We asked if the money to build the center came from dues.  The leaders answered that they were able to put the place together when then won a huge settlement after a fight.  These kinds of facilities are unusual, but not unique.  I’ve stayed in hotels in Cuba and Argentina owned by unions, even if they were a long way from being resorts.  The UAW has a well-known center in Black Lake, Michigan, and another in Elgin, Ontario, now under the auspices of UNIFOR.  The Teamsters had a least one such location.  We’ve tried to have meetings in one of the big union centers in England.

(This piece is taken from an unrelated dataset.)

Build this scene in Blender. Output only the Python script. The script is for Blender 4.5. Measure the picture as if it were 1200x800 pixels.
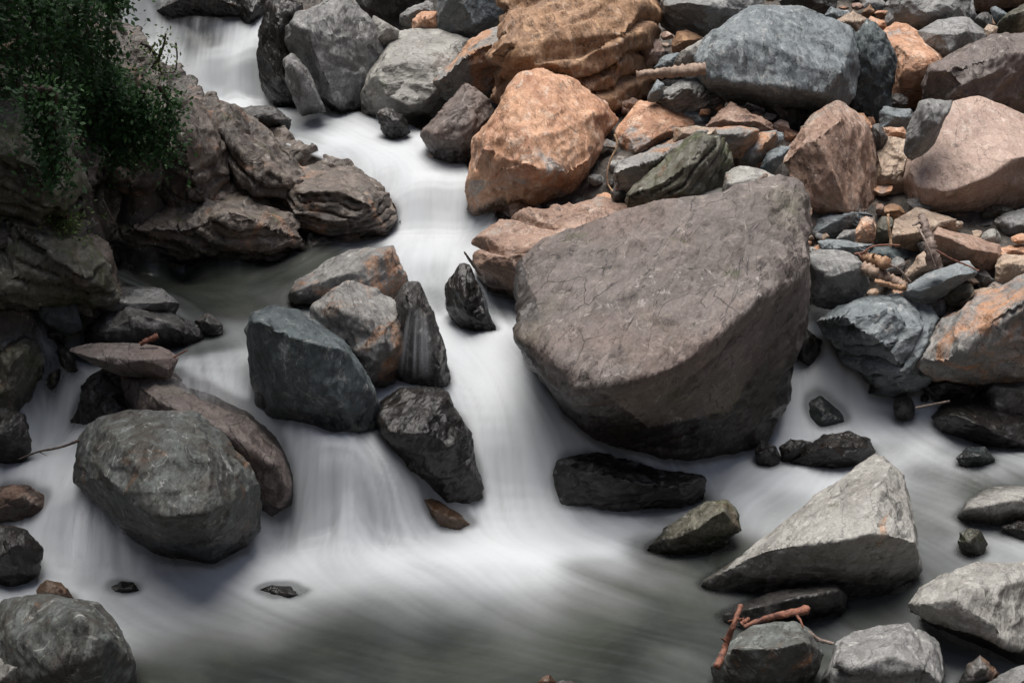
import bpy, bmesh, math, random
import numpy as np
from mathutils import Vector

# ------------------------------------------------------------------ camera, light, exposure
for o in list(bpy.data.objects): bpy.data.objects.remove(o)
SC = bpy.context.scene
COL = SC.collection
CAM_H, PITCH, FPX = 3.2, math.radians(22.0), 1667.0
cam = bpy.data.cameras.new('camera'); camo = bpy.data.objects.new('camera', cam); COL.objects.link(camo)
camo.location = (0, 0, CAM_H); camo.rotation_euler = (math.pi/2-PITCH, 0, 0)
cam.lens = 50.0; cam.sensor_width = 36.0; cam.clip_start = 0.05; cam.clip_end = 400
SC.camera = camo

SUN_DIR = Vector((-0.10, 0.10, 1.0)).normalized()      # towards the sun
sun = bpy.data.lights.new('sun', 'SUN'); suno = bpy.data.objects.new('sun', sun); COL.objects.link(suno)
sun.energy = 3.3; sun.angle = math.radians(48); sun.color = (1.0, 0.965, 0.91)
suno.rotation_euler = (-SUN_DIR).to_track_quat('-Z', 'Y').to_euler()
world = bpy.data.worlds.new('World'); SC.world = world; world.use_nodes = True
wn = world.node_tree; bg = wn.nodes['Background']
sky = wn.nodes.new('ShaderNodeTexSky'); sky.sky_type = 'NISHITA'; sky.sun_disc = False
sky.sun_elevation = math.asin(SUN_DIR.z); sky.sun_rotation = math.atan2(SUN_DIR.x, SUN_DIR.y)
sky.air_density = 1.0; sky.dust_density = 3.5; sky.ozone_density = 1.0
wn.links.new(sky.outputs[0], bg.inputs[0]); bg.inputs[1].default_value = 0.065
SC.view_settings.view_transform = 'Standard'; SC.view_settings.look = 'None'
SC.view_settings.exposure = 0.8; SC.view_settings.gamma = 1.0
SC.render.engine = 'CYCLES'

# ------------------------------------------------------------------ numeric helpers
RNG = random.Random(7)
CP, SP = math.cos(PITCH), math.sin(PITCH)
def at(px, py, D):
    """point of the place seen in direction (px, py) of the photograph at forward distance D"""
    a = (px-600)/FPX; b = (400-py)/FPX
    k = D/(CP+b*SP)
    return np.array([a*k, D, CAM_H+(-SP+b*CP)*k])
def dist_for(px, py, z):
    b = (400-py)/FPX
    return (CAM_H-z)*(CP+b*SP)/(SP-b*CP)
def atz(px, py, z): return at(px, py, dist_for(px, py, z))
def project(x, y, z):
    zz = z-CAM_H
    f = y*CP-zz*SP; u = y*SP+zz*CP
    return 600+FPX*x/f, 400-FPX*u/f

def _h(ix, iy, iz, s):
    with np.errstate(over='ignore'):
        h = (ix.astype(np.uint32)*np.uint32(374761393)+iy.astype(np.uint32)*np.uint32(668265263)
             + iz.astype(np.uint32)*np.uint32(2147483647)+np.uint32((s*1274126177+12345) & 0xffffffff))
        h = (h ^ (h >> np.uint32(13)))*np.uint32(1274126177)
        h = (h ^ (h >> np.uint32(16)))*np.uint32(2246822519)
        h = h ^ (h >> np.uint32(15))
    return (h & np.uint32(0xffffff)).astype(np.float32)/np.float32(0xffffff)
def vnoise(P, s=0):
    """value noise in -1..1"""
    P = P.astype(np.float32); I = np.floor(P); F = P-I; I = I.astype(np.int64)
    F = F*F*F*(F*(F*6-15)+10)
    r = 0
    for a in (0, 1):
        for b in (0, 1):
            for c in (0, 1):
                w = (F[:, 0] if a else 1-F[:, 0])*(F[:, 1] if b else 1-F[:, 1])*(F[:, 2] if c else 1-F[:, 2])
                r = r+w*_h(I[:, 0]+a, I[:, 1]+b, I[:, 2]+c, s)
    return r*2-1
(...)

We had met with CUT in the first Organizers’ Forum international dialogue in Sao Paulo twenty-one years ago.  There were differences then.  Social movements were skeptical of the unions, and the unions felt the same way.  Now there seemed to be deeper relationships, likely formed during Lula de Silva’s election and first term, and sustained in the struggles under Bolsonaro, when there was pushback against unions.

The union representatives and social movements asked interesting questions.  Why were our unions “general,” rather than strictly jurisdictional?  How did we organize?  Was there a “solitary” economy in the US or Canada, which we quickly answered in the negative.  The discussion was genuine on both sides.  It could have gone on all day, if we had more time.  Then they invited us to lunch, which we heartily accepted, and found ourselves facing a feast.

We invited them all to the US and Canada, but secretly, we all hoped to accept their invitation to return to their center in Recife.